● Exercise aim: From the listing below, select every line where the word "base" appears.

** begin Dataset rows **

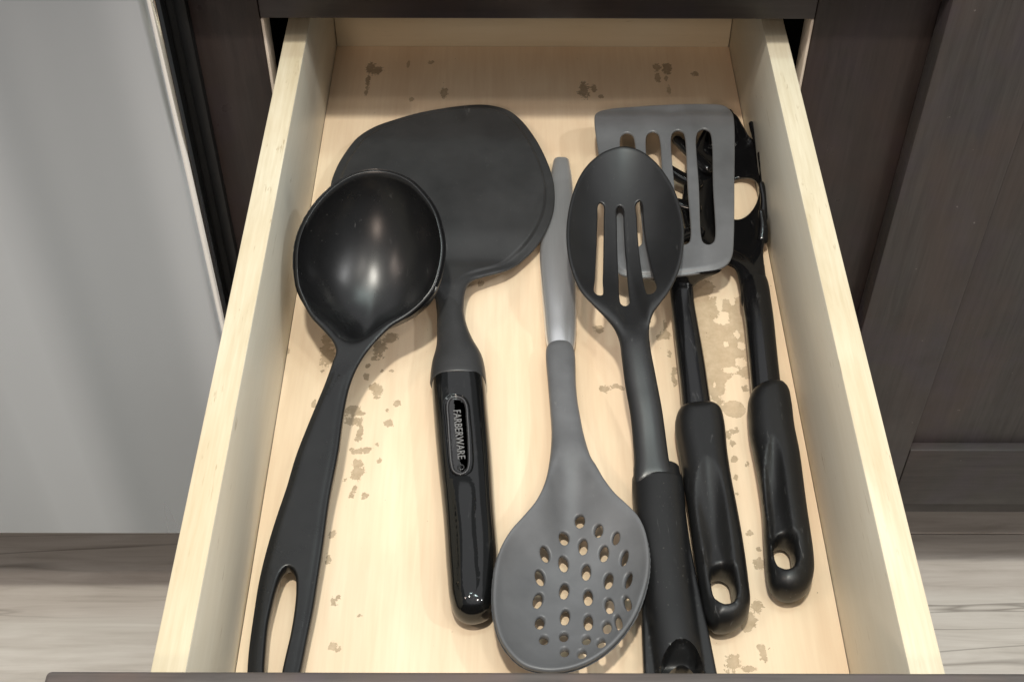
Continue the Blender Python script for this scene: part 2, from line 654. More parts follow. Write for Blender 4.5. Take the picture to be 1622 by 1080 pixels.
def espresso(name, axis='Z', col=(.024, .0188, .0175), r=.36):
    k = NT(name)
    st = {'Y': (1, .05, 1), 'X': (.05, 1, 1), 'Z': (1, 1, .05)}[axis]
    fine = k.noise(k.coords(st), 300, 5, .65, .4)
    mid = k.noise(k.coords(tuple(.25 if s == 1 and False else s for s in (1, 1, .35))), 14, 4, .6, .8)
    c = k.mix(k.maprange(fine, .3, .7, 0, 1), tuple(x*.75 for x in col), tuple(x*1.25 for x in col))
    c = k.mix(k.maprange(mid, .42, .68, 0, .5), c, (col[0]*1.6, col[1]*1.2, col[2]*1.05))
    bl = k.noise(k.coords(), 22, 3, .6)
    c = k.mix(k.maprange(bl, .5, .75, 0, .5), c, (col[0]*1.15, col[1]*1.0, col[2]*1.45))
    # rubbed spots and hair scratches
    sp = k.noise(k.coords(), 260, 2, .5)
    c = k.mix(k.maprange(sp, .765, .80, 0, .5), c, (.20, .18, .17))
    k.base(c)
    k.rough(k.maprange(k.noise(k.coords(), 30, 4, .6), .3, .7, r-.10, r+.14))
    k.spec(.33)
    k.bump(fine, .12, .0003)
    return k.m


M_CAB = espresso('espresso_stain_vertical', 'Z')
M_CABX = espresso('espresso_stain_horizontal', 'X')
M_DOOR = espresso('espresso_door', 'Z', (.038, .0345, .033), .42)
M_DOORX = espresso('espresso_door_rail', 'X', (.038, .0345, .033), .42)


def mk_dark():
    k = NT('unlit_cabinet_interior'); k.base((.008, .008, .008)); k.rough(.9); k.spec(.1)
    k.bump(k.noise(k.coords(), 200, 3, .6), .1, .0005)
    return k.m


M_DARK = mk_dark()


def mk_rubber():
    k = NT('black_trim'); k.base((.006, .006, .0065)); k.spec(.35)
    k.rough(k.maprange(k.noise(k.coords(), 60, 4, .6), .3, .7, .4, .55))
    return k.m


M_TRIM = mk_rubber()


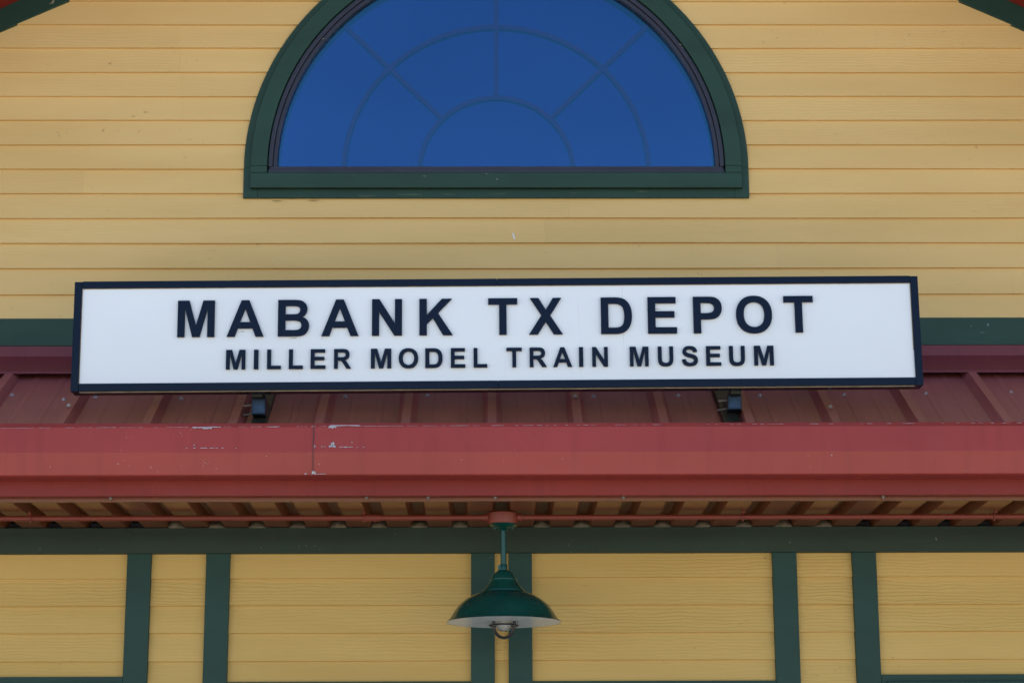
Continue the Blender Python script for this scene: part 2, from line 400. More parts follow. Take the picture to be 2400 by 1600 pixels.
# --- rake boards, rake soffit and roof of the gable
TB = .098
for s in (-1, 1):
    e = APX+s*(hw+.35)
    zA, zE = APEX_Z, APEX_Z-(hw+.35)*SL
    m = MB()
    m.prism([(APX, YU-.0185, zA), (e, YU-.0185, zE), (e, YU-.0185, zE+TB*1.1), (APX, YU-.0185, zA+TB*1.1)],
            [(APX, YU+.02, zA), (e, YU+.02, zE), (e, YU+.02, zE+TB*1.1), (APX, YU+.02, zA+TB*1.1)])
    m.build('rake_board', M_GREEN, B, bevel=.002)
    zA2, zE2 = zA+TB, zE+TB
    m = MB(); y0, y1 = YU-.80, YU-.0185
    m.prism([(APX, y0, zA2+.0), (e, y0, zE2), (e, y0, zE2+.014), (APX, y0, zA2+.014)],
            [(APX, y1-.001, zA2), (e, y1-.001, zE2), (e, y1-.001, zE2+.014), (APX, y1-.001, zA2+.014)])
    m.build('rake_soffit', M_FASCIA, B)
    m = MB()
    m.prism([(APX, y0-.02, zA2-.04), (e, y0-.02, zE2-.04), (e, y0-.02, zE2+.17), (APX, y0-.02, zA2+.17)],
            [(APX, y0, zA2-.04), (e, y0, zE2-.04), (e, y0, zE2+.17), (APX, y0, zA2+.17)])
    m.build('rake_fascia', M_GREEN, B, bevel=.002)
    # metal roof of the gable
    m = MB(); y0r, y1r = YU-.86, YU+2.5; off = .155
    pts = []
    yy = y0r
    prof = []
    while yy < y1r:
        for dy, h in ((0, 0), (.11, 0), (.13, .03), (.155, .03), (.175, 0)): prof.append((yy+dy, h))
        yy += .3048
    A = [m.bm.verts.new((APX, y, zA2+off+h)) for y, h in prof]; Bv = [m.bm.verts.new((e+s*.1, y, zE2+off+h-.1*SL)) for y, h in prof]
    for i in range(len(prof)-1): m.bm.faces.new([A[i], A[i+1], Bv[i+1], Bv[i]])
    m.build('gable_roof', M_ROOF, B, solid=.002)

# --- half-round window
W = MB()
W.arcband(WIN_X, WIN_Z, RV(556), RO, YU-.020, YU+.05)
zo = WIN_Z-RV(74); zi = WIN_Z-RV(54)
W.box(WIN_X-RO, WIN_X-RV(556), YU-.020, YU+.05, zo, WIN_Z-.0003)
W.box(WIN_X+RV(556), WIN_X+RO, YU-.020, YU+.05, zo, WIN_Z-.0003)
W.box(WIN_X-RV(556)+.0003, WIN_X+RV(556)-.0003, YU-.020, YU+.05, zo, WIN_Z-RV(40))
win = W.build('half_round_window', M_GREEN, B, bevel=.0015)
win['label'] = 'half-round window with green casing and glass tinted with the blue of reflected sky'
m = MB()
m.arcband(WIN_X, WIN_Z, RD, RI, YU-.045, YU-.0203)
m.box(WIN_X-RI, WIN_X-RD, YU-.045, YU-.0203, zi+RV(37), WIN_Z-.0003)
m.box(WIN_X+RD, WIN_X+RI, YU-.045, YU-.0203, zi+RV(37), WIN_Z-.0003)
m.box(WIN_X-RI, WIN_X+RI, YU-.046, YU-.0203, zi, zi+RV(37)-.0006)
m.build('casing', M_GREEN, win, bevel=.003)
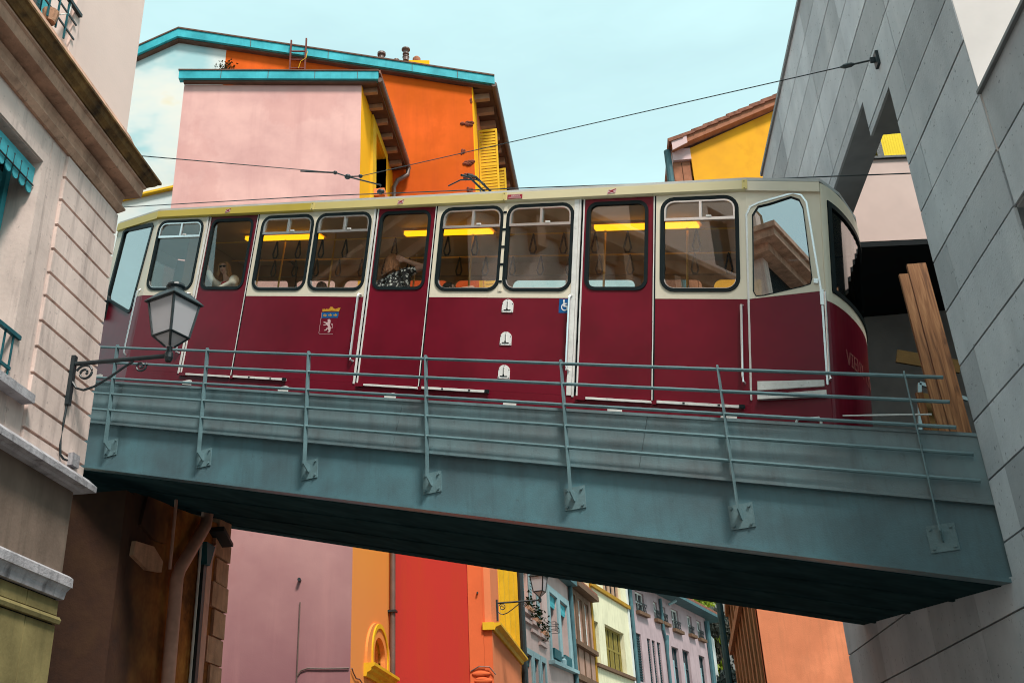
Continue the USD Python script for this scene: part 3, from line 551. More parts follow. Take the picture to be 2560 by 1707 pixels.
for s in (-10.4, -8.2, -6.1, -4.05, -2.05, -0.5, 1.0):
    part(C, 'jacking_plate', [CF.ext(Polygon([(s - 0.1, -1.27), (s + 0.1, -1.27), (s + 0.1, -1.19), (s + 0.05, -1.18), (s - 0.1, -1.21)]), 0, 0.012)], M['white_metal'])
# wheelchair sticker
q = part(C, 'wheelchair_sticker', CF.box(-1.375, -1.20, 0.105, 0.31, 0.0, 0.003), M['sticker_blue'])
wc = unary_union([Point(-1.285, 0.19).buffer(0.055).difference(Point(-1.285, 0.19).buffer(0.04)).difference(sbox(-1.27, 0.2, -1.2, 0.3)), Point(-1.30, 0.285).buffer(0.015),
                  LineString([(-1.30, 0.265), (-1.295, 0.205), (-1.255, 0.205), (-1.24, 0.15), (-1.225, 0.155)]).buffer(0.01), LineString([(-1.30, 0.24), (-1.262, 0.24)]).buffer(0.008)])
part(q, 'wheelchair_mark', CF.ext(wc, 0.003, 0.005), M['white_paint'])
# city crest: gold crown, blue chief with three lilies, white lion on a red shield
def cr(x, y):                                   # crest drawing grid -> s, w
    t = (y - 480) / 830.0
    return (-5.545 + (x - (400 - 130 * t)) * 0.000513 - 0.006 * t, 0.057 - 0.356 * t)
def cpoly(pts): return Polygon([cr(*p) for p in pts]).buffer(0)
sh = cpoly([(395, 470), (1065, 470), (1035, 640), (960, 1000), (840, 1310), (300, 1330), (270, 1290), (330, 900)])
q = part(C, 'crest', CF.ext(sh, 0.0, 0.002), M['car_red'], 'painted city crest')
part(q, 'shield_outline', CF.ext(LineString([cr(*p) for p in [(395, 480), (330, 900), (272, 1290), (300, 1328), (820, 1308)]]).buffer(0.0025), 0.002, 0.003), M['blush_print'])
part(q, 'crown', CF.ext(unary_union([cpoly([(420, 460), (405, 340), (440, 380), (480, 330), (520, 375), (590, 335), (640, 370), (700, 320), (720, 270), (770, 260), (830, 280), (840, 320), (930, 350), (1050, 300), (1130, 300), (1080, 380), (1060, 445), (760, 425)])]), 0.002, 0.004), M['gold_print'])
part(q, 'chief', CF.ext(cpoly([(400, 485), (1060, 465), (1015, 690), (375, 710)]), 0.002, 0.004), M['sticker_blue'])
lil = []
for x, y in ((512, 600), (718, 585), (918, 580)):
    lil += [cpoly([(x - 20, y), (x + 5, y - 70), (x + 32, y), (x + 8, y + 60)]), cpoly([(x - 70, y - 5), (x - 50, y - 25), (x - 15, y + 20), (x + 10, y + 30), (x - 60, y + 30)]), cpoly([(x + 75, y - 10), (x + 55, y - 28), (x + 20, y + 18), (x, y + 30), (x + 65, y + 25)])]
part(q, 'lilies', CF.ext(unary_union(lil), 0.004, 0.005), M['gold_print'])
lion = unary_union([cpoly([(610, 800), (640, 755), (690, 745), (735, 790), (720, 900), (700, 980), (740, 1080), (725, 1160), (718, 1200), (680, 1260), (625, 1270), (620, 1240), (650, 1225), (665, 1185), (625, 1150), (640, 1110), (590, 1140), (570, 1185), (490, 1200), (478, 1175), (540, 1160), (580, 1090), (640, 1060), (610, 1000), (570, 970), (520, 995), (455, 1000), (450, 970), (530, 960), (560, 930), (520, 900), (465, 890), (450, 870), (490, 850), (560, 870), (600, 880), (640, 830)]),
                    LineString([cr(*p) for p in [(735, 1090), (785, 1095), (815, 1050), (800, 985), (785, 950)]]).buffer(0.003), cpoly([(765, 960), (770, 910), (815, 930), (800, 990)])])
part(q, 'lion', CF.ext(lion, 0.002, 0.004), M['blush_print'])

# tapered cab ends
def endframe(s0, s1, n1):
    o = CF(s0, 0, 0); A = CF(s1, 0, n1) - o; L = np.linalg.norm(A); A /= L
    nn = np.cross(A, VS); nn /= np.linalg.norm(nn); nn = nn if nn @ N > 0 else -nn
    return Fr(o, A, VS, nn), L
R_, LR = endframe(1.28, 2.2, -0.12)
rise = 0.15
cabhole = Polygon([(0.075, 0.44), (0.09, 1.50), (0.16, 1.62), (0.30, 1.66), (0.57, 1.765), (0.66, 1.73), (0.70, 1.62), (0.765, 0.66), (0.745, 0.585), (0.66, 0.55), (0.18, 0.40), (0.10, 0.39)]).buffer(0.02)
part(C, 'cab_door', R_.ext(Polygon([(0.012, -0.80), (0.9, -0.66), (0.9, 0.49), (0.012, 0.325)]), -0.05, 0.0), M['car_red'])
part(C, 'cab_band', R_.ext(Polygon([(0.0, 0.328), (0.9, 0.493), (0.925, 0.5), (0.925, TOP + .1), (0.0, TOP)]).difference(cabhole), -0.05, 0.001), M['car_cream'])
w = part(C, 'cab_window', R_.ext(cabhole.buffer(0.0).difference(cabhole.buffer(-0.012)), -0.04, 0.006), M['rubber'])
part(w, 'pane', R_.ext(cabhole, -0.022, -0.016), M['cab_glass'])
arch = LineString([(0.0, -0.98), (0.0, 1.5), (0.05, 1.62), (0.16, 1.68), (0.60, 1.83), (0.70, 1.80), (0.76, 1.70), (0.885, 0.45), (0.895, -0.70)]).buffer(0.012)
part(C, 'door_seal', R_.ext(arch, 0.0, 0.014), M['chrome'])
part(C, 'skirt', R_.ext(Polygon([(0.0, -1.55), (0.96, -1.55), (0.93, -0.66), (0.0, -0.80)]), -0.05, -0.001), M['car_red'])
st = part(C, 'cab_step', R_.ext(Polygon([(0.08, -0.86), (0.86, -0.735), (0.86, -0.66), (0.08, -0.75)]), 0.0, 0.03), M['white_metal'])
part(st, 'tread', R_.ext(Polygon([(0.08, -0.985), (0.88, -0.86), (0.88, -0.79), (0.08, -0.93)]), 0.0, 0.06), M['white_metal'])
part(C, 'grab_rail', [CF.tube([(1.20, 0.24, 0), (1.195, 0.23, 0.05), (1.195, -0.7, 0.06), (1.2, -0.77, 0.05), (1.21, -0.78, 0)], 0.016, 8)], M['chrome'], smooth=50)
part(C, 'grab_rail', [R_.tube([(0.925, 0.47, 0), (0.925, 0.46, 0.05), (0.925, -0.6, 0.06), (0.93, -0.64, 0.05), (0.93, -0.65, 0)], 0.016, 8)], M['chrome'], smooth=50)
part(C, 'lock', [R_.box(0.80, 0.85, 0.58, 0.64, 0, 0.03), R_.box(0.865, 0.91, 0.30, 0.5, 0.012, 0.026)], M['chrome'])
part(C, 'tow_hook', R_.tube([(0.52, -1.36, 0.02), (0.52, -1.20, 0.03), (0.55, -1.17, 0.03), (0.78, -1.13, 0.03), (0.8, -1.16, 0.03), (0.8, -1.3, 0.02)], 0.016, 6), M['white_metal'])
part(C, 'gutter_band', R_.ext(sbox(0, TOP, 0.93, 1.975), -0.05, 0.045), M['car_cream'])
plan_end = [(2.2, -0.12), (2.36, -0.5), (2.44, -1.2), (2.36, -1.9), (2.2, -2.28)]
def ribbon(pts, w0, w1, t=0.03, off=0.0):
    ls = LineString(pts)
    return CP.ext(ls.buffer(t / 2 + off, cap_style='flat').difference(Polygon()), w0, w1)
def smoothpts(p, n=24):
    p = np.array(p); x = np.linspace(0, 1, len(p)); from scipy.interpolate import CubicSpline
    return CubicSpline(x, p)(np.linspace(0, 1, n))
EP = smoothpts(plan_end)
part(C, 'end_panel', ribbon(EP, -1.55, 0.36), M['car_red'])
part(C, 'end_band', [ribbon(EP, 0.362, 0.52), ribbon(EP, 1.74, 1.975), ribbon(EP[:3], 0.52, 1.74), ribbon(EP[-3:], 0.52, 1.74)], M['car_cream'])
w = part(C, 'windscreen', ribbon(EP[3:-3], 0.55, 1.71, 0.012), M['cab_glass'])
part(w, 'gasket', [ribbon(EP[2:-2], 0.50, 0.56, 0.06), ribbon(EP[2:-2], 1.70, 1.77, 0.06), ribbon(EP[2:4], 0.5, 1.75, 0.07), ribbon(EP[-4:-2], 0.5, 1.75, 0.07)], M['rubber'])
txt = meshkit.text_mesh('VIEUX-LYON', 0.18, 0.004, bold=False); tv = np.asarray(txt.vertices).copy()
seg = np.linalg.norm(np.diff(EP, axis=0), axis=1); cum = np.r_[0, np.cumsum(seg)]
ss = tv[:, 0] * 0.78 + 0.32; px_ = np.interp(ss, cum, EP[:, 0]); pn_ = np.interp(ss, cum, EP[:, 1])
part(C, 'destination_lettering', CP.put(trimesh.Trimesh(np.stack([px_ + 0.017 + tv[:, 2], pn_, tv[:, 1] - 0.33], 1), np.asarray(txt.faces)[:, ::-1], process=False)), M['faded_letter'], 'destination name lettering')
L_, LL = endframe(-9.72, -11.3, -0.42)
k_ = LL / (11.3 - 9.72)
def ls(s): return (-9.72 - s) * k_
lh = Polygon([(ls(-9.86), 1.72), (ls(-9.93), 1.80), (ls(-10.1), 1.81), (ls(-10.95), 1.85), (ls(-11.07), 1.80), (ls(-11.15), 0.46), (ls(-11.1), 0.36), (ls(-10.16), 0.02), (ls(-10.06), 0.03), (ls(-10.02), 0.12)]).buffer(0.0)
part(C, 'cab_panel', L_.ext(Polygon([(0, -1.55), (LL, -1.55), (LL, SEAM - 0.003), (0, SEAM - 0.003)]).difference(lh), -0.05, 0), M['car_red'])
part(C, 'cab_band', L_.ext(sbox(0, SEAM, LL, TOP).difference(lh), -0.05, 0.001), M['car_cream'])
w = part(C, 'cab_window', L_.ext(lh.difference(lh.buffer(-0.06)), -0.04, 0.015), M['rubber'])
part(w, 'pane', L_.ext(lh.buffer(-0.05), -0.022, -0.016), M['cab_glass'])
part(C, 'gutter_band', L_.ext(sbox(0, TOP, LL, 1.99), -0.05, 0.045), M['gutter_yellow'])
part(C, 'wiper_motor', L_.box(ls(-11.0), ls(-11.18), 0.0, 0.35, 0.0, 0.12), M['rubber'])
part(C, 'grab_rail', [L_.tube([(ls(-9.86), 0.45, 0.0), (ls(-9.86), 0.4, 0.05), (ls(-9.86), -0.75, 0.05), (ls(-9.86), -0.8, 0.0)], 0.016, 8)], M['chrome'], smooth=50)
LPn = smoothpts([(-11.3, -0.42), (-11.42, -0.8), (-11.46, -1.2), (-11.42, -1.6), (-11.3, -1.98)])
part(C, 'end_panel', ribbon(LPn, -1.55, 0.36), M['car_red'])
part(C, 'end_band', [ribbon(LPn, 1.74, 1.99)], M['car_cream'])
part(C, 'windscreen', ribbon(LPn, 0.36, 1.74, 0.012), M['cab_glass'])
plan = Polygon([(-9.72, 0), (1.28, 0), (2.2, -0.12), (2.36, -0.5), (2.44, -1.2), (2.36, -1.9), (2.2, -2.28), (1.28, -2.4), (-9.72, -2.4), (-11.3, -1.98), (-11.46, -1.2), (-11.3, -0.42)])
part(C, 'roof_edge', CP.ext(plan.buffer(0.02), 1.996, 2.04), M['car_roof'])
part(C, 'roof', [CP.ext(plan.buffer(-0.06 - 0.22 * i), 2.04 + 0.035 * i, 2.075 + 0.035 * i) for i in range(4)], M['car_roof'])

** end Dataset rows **

● Expected answer:
    k.base(c)
    k = NT('unlit_cabinet_interior'); k.base((.008, .008, .008)); k.rough(.9); k.spec(.1)
    k = NT('black_trim'); k.base((.006, .006, .0065)); k.spec(.35)